● Provided material
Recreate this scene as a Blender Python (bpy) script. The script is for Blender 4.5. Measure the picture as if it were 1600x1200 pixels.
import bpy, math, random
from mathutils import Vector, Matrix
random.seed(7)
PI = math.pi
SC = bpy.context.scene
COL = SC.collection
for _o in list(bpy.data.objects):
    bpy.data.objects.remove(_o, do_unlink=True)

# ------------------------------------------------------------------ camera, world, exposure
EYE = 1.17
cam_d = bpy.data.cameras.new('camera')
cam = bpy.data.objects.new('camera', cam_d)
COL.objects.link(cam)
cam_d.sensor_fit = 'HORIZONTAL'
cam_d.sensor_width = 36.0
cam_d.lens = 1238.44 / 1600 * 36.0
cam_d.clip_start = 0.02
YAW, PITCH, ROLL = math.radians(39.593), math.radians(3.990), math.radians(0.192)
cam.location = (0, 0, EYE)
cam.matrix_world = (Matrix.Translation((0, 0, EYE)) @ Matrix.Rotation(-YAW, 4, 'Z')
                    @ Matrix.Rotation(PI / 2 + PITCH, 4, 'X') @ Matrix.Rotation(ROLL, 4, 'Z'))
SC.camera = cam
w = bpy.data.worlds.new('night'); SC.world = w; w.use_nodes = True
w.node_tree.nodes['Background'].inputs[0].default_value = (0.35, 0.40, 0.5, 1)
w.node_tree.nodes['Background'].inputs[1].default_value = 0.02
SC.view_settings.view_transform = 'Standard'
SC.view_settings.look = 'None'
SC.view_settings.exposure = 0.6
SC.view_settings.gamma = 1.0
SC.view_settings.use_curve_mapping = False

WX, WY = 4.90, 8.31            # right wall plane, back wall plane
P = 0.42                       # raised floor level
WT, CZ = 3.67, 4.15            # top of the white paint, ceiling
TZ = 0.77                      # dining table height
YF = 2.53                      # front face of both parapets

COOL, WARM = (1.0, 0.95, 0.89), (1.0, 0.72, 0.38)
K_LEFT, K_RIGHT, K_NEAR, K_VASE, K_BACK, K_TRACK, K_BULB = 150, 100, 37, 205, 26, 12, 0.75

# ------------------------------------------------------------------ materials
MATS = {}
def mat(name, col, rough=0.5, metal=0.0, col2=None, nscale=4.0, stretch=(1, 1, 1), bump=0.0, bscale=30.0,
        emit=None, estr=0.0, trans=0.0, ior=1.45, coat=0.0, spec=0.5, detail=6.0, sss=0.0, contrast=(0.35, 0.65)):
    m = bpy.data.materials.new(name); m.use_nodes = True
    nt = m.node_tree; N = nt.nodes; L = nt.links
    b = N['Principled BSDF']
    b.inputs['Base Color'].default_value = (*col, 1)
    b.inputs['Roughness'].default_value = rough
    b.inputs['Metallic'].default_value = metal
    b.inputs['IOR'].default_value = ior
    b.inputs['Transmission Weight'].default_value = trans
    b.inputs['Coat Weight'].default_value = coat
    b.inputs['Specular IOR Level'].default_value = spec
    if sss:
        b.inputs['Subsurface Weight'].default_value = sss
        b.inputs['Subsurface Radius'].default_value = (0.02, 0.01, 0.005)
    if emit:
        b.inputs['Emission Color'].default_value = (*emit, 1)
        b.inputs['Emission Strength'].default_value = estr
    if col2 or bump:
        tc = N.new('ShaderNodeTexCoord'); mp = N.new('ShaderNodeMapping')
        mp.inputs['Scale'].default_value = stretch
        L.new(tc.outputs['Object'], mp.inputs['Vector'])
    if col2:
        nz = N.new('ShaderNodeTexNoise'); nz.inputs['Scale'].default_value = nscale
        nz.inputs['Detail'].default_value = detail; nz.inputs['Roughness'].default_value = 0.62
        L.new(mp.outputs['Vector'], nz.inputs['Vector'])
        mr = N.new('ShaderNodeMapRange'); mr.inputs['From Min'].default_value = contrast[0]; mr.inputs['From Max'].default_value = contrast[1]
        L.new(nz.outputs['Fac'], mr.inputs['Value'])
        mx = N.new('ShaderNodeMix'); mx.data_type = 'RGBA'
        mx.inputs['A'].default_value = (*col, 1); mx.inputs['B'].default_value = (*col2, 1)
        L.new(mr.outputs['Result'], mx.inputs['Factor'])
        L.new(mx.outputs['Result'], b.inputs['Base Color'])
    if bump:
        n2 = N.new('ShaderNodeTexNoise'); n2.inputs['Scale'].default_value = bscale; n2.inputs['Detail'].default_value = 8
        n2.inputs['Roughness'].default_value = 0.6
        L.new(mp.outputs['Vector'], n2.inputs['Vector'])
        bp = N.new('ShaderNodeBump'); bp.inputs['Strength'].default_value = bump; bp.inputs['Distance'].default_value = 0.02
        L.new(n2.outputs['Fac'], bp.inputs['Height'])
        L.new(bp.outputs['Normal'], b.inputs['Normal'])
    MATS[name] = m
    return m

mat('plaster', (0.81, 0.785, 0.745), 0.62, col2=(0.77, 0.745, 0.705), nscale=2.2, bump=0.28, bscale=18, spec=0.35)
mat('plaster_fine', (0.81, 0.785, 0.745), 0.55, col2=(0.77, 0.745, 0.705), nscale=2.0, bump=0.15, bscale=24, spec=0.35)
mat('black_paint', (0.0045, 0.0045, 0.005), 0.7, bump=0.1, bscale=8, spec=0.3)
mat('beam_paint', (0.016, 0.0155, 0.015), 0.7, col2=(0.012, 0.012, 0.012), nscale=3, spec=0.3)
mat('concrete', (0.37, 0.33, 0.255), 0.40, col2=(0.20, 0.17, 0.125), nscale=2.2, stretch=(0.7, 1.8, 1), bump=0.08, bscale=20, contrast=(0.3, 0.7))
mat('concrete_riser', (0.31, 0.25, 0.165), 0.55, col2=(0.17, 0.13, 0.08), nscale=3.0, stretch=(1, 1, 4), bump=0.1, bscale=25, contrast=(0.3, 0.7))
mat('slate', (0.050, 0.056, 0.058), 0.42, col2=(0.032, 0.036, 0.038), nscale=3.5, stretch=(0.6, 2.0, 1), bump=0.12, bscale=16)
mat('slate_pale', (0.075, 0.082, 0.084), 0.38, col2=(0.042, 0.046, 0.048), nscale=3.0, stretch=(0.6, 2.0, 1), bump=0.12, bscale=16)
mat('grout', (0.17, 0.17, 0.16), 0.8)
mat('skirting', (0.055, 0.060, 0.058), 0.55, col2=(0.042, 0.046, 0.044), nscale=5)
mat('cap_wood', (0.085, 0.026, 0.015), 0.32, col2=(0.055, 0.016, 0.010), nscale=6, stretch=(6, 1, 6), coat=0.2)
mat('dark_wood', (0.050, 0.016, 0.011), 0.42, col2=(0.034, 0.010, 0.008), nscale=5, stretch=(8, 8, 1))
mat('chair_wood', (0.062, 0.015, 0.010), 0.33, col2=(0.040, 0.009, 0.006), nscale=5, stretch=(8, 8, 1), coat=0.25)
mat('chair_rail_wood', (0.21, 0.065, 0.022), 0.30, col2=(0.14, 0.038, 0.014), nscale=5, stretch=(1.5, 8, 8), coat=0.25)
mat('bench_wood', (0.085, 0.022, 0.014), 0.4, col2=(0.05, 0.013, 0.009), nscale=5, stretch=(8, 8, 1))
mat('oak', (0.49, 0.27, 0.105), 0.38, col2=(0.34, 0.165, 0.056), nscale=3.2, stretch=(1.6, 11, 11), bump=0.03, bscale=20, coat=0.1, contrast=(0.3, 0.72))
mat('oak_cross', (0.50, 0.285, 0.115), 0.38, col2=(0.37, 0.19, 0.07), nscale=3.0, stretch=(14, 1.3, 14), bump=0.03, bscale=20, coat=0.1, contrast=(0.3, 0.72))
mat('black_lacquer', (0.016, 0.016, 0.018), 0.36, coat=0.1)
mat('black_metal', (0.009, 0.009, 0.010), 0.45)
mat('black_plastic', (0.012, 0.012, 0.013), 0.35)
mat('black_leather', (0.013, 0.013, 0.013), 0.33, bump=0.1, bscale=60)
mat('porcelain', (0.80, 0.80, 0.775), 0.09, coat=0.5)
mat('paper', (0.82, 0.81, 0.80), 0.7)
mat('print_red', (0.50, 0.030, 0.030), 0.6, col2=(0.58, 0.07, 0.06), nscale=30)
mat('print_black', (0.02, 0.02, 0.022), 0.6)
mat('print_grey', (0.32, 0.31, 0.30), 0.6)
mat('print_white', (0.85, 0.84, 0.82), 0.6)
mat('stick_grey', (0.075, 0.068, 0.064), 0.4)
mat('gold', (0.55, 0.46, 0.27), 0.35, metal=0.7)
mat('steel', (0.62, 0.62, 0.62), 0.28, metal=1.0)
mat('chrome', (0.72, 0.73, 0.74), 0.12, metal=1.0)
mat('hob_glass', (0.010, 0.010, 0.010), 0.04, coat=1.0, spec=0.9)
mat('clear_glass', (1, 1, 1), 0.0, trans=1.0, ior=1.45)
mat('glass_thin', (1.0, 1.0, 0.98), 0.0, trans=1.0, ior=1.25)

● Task
Copy out the listing above, line by line and exactly, from its first line to the line holding "K_LEFT, K_RIGHT, K_NEAR, K_VASE, K_BACK, K_TRACK, K_BULB", inclusive.

● Answer to this task
Recreate this scene as a Blender Python (bpy) script. The script is for Blender 4.5. Measure the picture as if it were 1600x1200 pixels.
import bpy, math, random
from mathutils import Vector, Matrix
random.seed(7)
PI = math.pi
SC = bpy.context.scene
COL = SC.collection
for _o in list(bpy.data.objects):
    bpy.data.objects.remove(_o, do_unlink=True)

# ------------------------------------------------------------------ camera, world, exposure
EYE = 1.17
cam_d = bpy.data.cameras.new('camera')
cam = bpy.data.objects.new('camera', cam_d)
COL.objects.link(cam)
cam_d.sensor_fit = 'HORIZONTAL'
cam_d.sensor_width = 36.0
cam_d.lens = 1238.44 / 1600 * 36.0
cam_d.clip_start = 0.02
YAW, PITCH, ROLL = math.radians(39.593), math.radians(3.990), math.radians(0.192)
cam.location = (0, 0, EYE)
cam.matrix_world = (Matrix.Translation((0, 0, EYE)) @ Matrix.Rotation(-YAW, 4, 'Z')
                    @ Matrix.Rotation(PI / 2 + PITCH, 4, 'X') @ Matrix.Rotation(ROLL, 4, 'Z'))
SC.camera = cam
w = bpy.data.worlds.new('night'); SC.world = w; w.use_nodes = True
w.node_tree.nodes['Background'].inputs[0].default_value = (0.35, 0.40, 0.5, 1)
w.node_tree.nodes['Background'].inputs[1].default_value = 0.02
SC.view_settings.view_transform = 'Standard'
SC.view_settings.look = 'None'
SC.view_settings.exposure = 0.6
SC.view_settings.gamma = 1.0
SC.view_settings.use_curve_mapping = False

WX, WY = 4.90, 8.31            # right wall plane, back wall plane
P = 0.42                       # raised floor level
WT, CZ = 3.67, 4.15            # top of the white paint, ceiling
TZ = 0.77                      # dining table height
YF = 2.53                      # front face of both parapets

COOL, WARM = (1.0, 0.95, 0.89), (1.0, 0.72, 0.38)
K_LEFT, K_RIGHT, K_NEAR, K_VASE, K_BACK, K_TRACK, K_BULB = 150, 100, 37, 205, 26, 12, 0.75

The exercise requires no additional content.